begin Excerpted data

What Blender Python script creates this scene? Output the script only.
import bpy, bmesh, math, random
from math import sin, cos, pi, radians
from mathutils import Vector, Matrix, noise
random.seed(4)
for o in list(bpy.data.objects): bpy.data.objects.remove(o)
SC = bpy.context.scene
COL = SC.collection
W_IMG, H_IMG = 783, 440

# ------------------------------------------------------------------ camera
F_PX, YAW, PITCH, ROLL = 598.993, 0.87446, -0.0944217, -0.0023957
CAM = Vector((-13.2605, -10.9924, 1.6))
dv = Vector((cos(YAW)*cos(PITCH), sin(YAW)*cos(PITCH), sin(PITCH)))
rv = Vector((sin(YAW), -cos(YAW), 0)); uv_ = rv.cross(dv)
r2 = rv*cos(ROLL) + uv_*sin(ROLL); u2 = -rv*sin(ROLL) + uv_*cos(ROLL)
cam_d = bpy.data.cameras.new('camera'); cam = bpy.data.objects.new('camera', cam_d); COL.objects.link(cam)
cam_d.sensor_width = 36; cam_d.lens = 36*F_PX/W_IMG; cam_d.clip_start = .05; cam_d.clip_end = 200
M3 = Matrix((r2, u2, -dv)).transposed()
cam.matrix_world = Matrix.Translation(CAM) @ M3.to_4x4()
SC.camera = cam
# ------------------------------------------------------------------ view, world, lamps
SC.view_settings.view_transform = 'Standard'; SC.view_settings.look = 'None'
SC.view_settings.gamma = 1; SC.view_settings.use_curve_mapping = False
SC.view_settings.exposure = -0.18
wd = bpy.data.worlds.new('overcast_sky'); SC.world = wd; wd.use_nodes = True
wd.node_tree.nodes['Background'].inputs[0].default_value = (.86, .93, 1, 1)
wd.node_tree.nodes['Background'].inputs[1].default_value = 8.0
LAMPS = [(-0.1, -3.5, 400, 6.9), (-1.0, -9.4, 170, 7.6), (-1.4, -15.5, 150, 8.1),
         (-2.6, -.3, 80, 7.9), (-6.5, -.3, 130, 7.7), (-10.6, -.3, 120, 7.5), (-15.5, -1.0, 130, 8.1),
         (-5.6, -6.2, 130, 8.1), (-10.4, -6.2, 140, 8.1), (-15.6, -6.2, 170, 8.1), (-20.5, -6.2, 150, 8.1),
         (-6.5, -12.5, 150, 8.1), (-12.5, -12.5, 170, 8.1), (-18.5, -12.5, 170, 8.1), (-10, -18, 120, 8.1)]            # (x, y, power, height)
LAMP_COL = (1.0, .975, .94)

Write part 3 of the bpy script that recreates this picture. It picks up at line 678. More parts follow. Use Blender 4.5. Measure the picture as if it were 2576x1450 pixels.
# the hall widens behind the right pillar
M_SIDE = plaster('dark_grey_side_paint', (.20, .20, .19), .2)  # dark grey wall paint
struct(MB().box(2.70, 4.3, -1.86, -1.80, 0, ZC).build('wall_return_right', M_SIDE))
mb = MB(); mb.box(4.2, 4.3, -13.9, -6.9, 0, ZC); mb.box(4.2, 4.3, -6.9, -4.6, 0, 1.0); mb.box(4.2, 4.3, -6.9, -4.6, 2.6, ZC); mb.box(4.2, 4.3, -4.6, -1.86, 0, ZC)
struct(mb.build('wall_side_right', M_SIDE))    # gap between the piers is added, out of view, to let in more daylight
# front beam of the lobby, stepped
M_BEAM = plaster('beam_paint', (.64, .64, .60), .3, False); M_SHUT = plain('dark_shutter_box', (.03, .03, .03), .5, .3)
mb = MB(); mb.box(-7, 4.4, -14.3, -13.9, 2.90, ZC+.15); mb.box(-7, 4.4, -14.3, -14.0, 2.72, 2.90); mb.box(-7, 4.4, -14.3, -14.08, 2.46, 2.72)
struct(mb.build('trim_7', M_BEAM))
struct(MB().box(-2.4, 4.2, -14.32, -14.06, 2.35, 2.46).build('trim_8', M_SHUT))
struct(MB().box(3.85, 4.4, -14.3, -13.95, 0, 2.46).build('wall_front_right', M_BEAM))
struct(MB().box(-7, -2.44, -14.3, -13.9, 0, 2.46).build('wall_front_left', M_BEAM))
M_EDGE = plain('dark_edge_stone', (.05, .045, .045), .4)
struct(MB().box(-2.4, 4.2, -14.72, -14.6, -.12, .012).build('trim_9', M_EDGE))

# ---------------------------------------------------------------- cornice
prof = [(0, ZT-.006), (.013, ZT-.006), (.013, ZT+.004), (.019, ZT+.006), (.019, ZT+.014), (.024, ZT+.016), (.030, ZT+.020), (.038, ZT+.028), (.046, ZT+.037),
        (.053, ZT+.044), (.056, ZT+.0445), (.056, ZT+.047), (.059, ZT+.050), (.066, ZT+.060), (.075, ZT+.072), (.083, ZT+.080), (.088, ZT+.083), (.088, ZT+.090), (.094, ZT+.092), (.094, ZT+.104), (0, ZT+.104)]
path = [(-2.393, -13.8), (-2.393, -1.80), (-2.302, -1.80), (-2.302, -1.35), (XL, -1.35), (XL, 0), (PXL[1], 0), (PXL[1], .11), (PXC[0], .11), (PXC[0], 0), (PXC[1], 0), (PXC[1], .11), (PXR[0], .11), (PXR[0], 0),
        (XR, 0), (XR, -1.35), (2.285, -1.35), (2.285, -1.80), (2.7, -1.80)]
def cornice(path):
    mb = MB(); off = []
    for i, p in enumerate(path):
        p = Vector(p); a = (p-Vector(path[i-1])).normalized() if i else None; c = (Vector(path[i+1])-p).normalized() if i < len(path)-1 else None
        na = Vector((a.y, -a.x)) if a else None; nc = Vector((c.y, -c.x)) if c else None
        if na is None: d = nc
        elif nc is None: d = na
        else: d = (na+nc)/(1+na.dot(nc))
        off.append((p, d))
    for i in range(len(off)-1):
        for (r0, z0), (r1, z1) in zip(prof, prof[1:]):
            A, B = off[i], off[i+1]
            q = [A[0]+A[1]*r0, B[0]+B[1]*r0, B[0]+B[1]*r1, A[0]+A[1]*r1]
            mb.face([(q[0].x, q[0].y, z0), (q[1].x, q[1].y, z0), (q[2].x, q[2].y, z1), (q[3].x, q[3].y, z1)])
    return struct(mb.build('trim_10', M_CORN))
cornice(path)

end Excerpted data

▸ Exercise goal
Word for word, write out the data.

▸ Solution to this task
What Blender Python script creates this scene? Output the script only.
import bpy, bmesh, math, random
from math import sin, cos, pi, radians
from mathutils import Vector, Matrix, noise
random.seed(4)
for o in list(bpy.data.objects): bpy.data.objects.remove(o)
SC = bpy.context.scene
COL = SC.collection
W_IMG, H_IMG = 783, 440

# ------------------------------------------------------------------ camera
F_PX, YAW, PITCH, ROLL = 598.993, 0.87446, -0.0944217, -0.0023957
CAM = Vector((-13.2605, -10.9924, 1.6))
dv = Vector((cos(YAW)*cos(PITCH), sin(YAW)*cos(PITCH), sin(PITCH)))
rv = Vector((sin(YAW), -cos(YAW), 0)); uv_ = rv.cross(dv)
r2 = rv*cos(ROLL) + uv_*sin(ROLL); u2 = -rv*sin(ROLL) + uv_*cos(ROLL)
cam_d = bpy.data.cameras.new('camera'); cam = bpy.data.objects.new('camera', cam_d); COL.objects.link(cam)
cam_d.sensor_width = 36; cam_d.lens = 36*F_PX/W_IMG; cam_d.clip_start = .05; cam_d.clip_end = 200
M3 = Matrix((r2, u2, -dv)).transposed()
cam.matrix_world = Matrix.Translation(CAM) @ M3.to_4x4()
SC.camera = cam
# ------------------------------------------------------------------ view, world, lamps
SC.view_settings.view_transform = 'Standard'; SC.view_settings.look = 'None'
SC.view_settings.gamma = 1; SC.view_settings.use_curve_mapping = False
SC.view_settings.exposure = -0.18
wd = bpy.data.worlds.new('overcast_sky'); SC.world = wd; wd.use_nodes = True
wd.node_tree.nodes['Background'].inputs[0].default_value = (.86, .93, 1, 1)
wd.node_tree.nodes['Background'].inputs[1].default_value = 8.0
LAMPS = [(-0.1, -3.5, 400, 6.9), (-1.0, -9.4, 170, 7.6), (-1.4, -15.5, 150, 8.1),
         (-2.6, -.3, 80, 7.9), (-6.5, -.3, 130, 7.7), (-10.6, -.3, 120, 7.5), (-15.5, -1.0, 130, 8.1),
         (-5.6, -6.2, 130, 8.1), (-10.4, -6.2, 140, 8.1), (-15.6, -6.2, 170, 8.1), (-20.5, -6.2, 150, 8.1),
         (-6.5, -12.5, 150, 8.1), (-12.5, -12.5, 170, 8.1), (-18.5, -12.5, 170, 8.1), (-10, -18, 120, 8.1)]            # (x, y, power, height)
LAMP_COL = (1.0, .975, .94)

Write part 3 of the bpy script that recreates this picture. It picks up at line 678. More parts follow. Use Blender 4.5. Measure the picture as if it were 2576x1450 pixels.
# the hall widens behind the right pillar
M_SIDE = plaster('dark_grey_side_paint', (.20, .20, .19), .2)  # dark grey wall paint
struct(MB().box(2.70, 4.3, -1.86, -1.80, 0, ZC).build('wall_return_right', M_SIDE))
mb = MB(); mb.box(4.2, 4.3, -13.9, -6.9, 0, ZC); mb.box(4.2, 4.3, -6.9, -4.6, 0, 1.0); mb.box(4.2, 4.3, -6.9, -4.6, 2.6, ZC); mb.box(4.2, 4.3, -4.6, -1.86, 0, ZC)
struct(mb.build('wall_side_right', M_SIDE))    # gap between the piers is added, out of view, to let in more daylight
# front beam of the lobby, stepped
M_BEAM = plaster('beam_paint', (.64, .64, .60), .3, False); M_SHUT = plain('dark_shutter_box', (.03, .03, .03), .5, .3)
mb = MB(); mb.box(-7, 4.4, -14.3, -13.9, 2.90, ZC+.15); mb.box(-7, 4.4, -14.3, -14.0, 2.72, 2.90); mb.box(-7, 4.4, -14.3, -14.08, 2.46, 2.72)
struct(mb.build('trim_7', M_BEAM))
struct(MB().box(-2.4, 4.2, -14.32, -14.06, 2.35, 2.46).build('trim_8', M_SHUT))
struct(MB().box(3.85, 4.4, -14.3, -13.95, 0, 2.46).build('wall_front_right', M_BEAM))
struct(MB().box(-7, -2.44, -14.3, -13.9, 0, 2.46).build('wall_front_left', M_BEAM))
M_EDGE = plain('dark_edge_stone', (.05, .045, .045), .4)
struct(MB().box(-2.4, 4.2, -14.72, -14.6, -.12, .012).build('trim_9', M_EDGE))

# ---------------------------------------------------------------- cornice
prof = [(0, ZT-.006), (.013, ZT-.006), (.013, ZT+.004), (.019, ZT+.006), (.019, ZT+.014), (.024, ZT+.016), (.030, ZT+.020), (.038, ZT+.028), (.046, ZT+.037),
        (.053, ZT+.044), (.056, ZT+.0445), (.056, ZT+.047), (.059, ZT+.050), (.066, ZT+.060), (.075, ZT+.072), (.083, ZT+.080), (.088, ZT+.083), (.088, ZT+.090), (.094, ZT+.092), (.094, ZT+.104), (0, ZT+.104)]
path = [(-2.393, -13.8), (-2.393, -1.80), (-2.302, -1.80), (-2.302, -1.35), (XL, -1.35), (XL, 0), (PXL[1], 0), (PXL[1], .11), (PXC[0], .11), (PXC[0], 0), (PXC[1], 0), (PXC[1], .11), (PXR[0], .11), (PXR[0], 0),
        (XR, 0), (XR, -1.35), (2.285, -1.35), (2.285, -1.80), (2.7, -1.80)]
def cornice(path):
    mb = MB(); off = []
    for i, p in enumerate(path):
        p = Vector(p); a = (p-Vector(path[i-1])).normalized() if i else None; c = (Vector(path[i+1])-p).normalized() if i < len(path)-1 else None
        na = Vector((a.y, -a.x)) if a else None; nc = Vector((c.y, -c.x)) if c else None
        if na is None: d = nc
        elif nc is None: d = na
        else: d = (na+nc)/(1+na.dot(nc))
        off.append((p, d))
    for i in range(len(off)-1):
        for (r0, z0), (r1, z1) in zip(prof, prof[1:]):
            A, B = off[i], off[i+1]
            q = [A[0]+A[1]*r0, B[0]+B[1]*r0, B[0]+B[1]*r1, A[0]+A[1]*r1]
            mb.face([(q[0].x, q[0].y, z0), (q[1].x, q[1].y, z0), (q[2].x, q[2].y, z1), (q[3].x, q[3].y, z1)])
    return struct(mb.build('trim_10', M_CORN))
cornice(path)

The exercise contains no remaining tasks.